Requirement
Below is a listing; restate from it, character for character, the lines beginning at the line holding "(.60, .50, .32), .35, var=.03, nscale=5)" and ending at the line holding "return obj(name, v, f, m, smooth=False, bevel=bevel)", both included.
* start *
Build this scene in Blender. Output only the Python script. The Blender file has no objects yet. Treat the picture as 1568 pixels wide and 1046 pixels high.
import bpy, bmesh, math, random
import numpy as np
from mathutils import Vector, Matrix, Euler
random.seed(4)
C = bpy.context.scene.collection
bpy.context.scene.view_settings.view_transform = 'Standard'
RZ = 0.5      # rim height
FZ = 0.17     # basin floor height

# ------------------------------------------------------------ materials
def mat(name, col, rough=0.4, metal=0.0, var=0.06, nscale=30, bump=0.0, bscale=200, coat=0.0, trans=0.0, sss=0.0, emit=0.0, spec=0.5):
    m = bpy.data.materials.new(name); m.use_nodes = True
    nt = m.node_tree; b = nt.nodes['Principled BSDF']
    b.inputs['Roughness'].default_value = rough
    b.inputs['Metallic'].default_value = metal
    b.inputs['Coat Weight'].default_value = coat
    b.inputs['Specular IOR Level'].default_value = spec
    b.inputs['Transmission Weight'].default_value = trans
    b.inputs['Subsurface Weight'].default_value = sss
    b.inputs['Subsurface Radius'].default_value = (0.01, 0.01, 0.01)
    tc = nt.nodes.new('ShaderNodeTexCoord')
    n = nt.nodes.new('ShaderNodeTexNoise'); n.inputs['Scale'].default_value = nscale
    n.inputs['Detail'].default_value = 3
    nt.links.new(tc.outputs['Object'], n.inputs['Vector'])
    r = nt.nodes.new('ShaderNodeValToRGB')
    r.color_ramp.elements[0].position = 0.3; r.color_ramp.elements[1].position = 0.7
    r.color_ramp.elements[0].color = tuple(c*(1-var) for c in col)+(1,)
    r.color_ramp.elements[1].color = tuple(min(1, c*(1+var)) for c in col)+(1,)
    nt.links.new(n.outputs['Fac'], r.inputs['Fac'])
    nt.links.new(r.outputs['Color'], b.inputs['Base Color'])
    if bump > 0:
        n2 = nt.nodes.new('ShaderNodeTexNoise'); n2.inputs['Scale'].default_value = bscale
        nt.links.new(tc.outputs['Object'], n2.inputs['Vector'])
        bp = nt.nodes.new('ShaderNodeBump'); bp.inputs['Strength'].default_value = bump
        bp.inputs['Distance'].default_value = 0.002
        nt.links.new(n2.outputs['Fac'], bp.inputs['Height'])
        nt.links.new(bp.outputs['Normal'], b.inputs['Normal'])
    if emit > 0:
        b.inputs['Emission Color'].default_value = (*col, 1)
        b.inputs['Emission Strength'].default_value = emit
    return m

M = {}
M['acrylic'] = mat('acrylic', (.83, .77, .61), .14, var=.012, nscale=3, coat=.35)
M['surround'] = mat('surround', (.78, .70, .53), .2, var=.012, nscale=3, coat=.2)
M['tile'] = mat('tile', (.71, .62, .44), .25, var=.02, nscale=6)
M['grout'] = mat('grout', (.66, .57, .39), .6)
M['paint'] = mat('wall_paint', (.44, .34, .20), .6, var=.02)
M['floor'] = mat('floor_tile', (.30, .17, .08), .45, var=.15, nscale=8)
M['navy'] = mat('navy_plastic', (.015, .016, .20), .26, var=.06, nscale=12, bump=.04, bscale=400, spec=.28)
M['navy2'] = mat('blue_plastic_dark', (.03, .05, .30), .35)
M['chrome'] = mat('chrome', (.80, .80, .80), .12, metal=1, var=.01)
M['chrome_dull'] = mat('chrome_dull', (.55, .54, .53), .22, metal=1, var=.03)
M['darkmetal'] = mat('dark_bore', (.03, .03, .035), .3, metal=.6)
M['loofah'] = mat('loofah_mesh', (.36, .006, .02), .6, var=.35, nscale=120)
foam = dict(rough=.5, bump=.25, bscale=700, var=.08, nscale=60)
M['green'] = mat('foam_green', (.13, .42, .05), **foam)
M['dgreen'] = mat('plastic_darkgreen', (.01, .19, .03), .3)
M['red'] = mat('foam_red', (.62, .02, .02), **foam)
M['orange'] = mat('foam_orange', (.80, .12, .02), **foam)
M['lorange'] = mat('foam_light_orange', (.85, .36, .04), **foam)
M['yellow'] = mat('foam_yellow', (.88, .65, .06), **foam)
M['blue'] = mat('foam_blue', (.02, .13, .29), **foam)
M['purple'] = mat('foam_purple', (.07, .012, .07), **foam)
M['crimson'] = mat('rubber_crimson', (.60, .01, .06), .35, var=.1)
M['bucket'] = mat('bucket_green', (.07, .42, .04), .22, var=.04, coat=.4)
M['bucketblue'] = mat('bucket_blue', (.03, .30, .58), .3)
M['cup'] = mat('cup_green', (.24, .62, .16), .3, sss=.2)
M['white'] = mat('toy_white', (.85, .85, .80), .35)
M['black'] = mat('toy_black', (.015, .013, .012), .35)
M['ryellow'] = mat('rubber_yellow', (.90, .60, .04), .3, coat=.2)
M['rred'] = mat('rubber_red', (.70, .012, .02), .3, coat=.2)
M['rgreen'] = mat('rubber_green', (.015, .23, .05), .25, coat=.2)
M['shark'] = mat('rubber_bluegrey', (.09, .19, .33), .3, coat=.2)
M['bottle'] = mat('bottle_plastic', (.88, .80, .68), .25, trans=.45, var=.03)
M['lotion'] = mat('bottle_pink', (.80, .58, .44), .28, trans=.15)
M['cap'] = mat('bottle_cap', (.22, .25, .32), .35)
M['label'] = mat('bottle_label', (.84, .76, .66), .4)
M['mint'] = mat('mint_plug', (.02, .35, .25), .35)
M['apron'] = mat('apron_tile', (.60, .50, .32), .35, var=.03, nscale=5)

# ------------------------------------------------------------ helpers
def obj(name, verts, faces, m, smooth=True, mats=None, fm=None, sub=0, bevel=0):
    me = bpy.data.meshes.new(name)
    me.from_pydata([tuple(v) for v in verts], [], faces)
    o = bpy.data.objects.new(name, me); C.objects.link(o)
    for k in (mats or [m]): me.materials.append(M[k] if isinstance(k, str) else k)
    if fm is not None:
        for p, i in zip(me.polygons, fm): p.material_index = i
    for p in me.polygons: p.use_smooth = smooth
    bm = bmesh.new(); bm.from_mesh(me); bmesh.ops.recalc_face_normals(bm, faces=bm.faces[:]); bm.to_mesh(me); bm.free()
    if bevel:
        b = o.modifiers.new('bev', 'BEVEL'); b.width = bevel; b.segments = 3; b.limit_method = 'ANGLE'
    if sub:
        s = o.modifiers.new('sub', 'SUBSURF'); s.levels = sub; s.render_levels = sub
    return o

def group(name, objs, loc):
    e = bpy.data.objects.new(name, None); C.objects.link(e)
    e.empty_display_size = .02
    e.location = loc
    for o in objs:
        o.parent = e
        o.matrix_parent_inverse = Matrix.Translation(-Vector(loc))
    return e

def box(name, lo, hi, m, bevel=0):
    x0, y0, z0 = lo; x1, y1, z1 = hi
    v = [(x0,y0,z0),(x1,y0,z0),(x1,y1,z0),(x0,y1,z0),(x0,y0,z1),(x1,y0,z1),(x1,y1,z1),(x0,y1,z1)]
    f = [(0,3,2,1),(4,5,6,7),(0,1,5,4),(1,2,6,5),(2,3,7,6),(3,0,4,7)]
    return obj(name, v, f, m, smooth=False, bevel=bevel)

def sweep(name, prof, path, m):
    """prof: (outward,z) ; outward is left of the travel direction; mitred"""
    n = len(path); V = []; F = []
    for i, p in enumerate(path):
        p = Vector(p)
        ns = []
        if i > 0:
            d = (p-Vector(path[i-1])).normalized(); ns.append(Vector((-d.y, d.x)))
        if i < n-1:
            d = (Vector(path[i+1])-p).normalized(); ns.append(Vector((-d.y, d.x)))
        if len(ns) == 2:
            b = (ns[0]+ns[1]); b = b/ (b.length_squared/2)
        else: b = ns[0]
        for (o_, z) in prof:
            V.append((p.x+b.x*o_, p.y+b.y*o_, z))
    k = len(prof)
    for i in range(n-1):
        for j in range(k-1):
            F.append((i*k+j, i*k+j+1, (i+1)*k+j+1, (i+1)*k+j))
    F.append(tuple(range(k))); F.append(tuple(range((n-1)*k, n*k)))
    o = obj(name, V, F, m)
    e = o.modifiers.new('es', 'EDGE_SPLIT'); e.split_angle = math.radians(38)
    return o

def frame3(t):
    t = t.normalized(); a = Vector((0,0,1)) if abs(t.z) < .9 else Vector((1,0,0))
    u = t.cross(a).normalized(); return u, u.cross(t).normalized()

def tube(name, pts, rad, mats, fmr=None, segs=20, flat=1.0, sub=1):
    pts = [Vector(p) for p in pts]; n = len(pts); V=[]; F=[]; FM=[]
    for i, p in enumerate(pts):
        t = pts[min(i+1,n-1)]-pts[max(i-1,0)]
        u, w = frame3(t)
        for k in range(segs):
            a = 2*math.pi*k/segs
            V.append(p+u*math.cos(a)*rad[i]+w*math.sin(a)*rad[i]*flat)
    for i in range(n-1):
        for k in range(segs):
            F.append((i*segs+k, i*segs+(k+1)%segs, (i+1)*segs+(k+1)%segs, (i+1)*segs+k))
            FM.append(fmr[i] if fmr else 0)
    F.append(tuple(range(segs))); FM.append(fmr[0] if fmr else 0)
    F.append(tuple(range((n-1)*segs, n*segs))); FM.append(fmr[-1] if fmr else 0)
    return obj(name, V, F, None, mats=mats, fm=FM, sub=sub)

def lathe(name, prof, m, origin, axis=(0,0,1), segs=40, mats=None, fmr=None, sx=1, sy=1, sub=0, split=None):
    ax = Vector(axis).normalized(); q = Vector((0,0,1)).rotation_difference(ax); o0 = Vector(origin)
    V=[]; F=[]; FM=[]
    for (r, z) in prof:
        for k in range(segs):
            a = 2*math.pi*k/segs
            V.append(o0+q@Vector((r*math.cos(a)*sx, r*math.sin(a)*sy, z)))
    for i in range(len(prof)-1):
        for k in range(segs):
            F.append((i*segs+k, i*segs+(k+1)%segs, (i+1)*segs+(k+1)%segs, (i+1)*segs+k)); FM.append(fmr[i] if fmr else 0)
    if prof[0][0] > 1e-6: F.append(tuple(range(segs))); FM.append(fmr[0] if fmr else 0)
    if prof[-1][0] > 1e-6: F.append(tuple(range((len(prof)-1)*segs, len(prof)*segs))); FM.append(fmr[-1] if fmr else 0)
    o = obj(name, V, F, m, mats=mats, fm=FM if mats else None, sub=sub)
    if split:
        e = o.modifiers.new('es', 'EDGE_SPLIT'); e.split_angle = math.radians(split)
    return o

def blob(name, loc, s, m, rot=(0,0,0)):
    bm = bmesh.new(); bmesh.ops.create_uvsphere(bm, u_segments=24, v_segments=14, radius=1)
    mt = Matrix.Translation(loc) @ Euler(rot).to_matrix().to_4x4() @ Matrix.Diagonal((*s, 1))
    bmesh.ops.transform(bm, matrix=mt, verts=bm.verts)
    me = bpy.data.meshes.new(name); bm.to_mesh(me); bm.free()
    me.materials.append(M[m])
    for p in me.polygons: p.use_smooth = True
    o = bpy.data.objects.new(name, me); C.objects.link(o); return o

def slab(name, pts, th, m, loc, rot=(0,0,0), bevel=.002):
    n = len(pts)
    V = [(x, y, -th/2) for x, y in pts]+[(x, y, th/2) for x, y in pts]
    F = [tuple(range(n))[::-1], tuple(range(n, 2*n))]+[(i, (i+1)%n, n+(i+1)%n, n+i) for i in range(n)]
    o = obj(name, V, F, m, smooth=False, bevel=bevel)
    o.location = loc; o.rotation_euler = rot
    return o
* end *
Task result
M['apron'] = mat('apron_tile', (.60, .50, .32), .35, var=.03, nscale=5)

# ------------------------------------------------------------ helpers
def obj(name, verts, faces, m, smooth=True, mats=None, fm=None, sub=0, bevel=0):
    me = bpy.data.meshes.new(name)
    me.from_pydata([tuple(v) for v in verts], [], faces)
    o = bpy.data.objects.new(name, me); C.objects.link(o)
    for k in (mats or [m]): me.materials.append(M[k] if isinstance(k, str) else k)
    if fm is not None:
        for p, i in zip(me.polygons, fm): p.material_index = i
    for p in me.polygons: p.use_smooth = smooth
    bm = bmesh.new(); bm.from_mesh(me); bmesh.ops.recalc_face_normals(bm, faces=bm.faces[:]); bm.to_mesh(me); bm.free()
    if bevel:
        b = o.modifiers.new('bev', 'BEVEL'); b.width = bevel; b.segments = 3; b.limit_method = 'ANGLE'
    if sub:
        s = o.modifiers.new('sub', 'SUBSURF'); s.levels = sub; s.render_levels = sub
    return o

def group(name, objs, loc):
    e = bpy.data.objects.new(name, None); C.objects.link(e)
    e.empty_display_size = .02
    e.location = loc
    for o in objs:
        o.parent = e
        o.matrix_parent_inverse = Matrix.Translation(-Vector(loc))
    return e

def box(name, lo, hi, m, bevel=0):
    x0, y0, z0 = lo; x1, y1, z1 = hi
    v = [(x0,y0,z0),(x1,y0,z0),(x1,y1,z0),(x0,y1,z0),(x0,y0,z1),(x1,y0,z1),(x1,y1,z1),(x0,y1,z1)]
    f = [(0,3,2,1),(4,5,6,7),(0,1,5,4),(1,2,6,5),(2,3,7,6),(3,0,4,7)]
    return obj(name, v, f, m, smooth=False, bevel=bevel)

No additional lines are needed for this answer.